A blog formerly known as Bookishness / By Charles Matthews

"Dazzled by so many and such marvelous inventions, the people of Macondo ... became indignant over the living images that the prosperous merchant Bruno Crespi projected in the theater with the lion-head ticket windows, for a character who had died and was buried in one film and for whose misfortune tears had been shed would reappear alive and transformed into an Arab in the next one. The audience, who had paid two cents apiece to share the difficulties of the actors, would not tolerate that outlandish fraud and they broke up the seats. The mayor, at the urging of Bruno Crespi, explained in a proclamation that the cinema was a machine of illusions that did not merit the emotional outbursts of the audience. With that discouraging explanation many ... decided not to return to the movies, considering that they already had too many troubles of their own to weep over the acted-out misfortunes of imaginary beings."
--Gabriel García Márquez, One Hundred Years of Solitude

Saturday, May 16, 2020

Mudbound (Dee Rees, 2017)

Garrett Hedlund and Jason Mitchell in Mudbound
Cast: Carey Mulligan, Jason Clarke, Garrett Hedlund, Jason Mitchell, Mary J. Blige, Rob Morgan, Jonathan Banks, Kelvin Harrison Jr., Dylan Arnold, Kerry Cahill, Lucy Faust, Jason Kirkpatrick. Screenplay: Virgil Williams, Dee Rees, based on a novel by Hillary Jordan. Cinematography: Rachel Morrison. Production design: David J. Bomba. Film editing: Mako Kamitsuna. Music: Tamar-kali.
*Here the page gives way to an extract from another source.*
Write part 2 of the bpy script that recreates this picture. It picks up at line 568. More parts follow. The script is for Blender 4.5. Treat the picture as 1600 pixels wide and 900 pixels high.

Mudbound is a solid, hard-edged, sometimes raw look at Mississippi in the post-World War II period, one I know well, having been born into that time and place. It only occasionally slips into the "Magical Negro" and "White Savior" tropes that afflict so many films about race relations. For example, it has Jamie McAllan (Garrett Hedlund) in his crippled bomber saluted by one of the Tuskegee Airmen, who have just rescued him from an attack by German fighter planes. This serves as a predicate for Jamie's friendship with Ronsel Jackson (Jason Mitchell) and his attempt to save him from a lynch mob headed by Jamie's own father, known as "Pappy" (Jonathan Banks). The screenplay also subverts some of the film's earlier harshness by tacking on a somewhat happy ending for Ronsel, who reunites with his German girlfriend and their son. It feels gratuitously sentimental in comparison with what has gone before. Nevertheless, Mudbound is a well-acted film, sometimes beautifully acted, as in the case of the Oscar-nominated Mary J. Blige as Florence Jackson, the tower of strength for both the Jackson and the McAllan families. Rachel Morrison also deserved her Oscar nomination -- the first ever for a woman -- for cinematography. She provides images of both the stark beauty of the Mississippi Delta landscape and the oppressiveness of the mud that clings to and clots the lives of its inhabitants.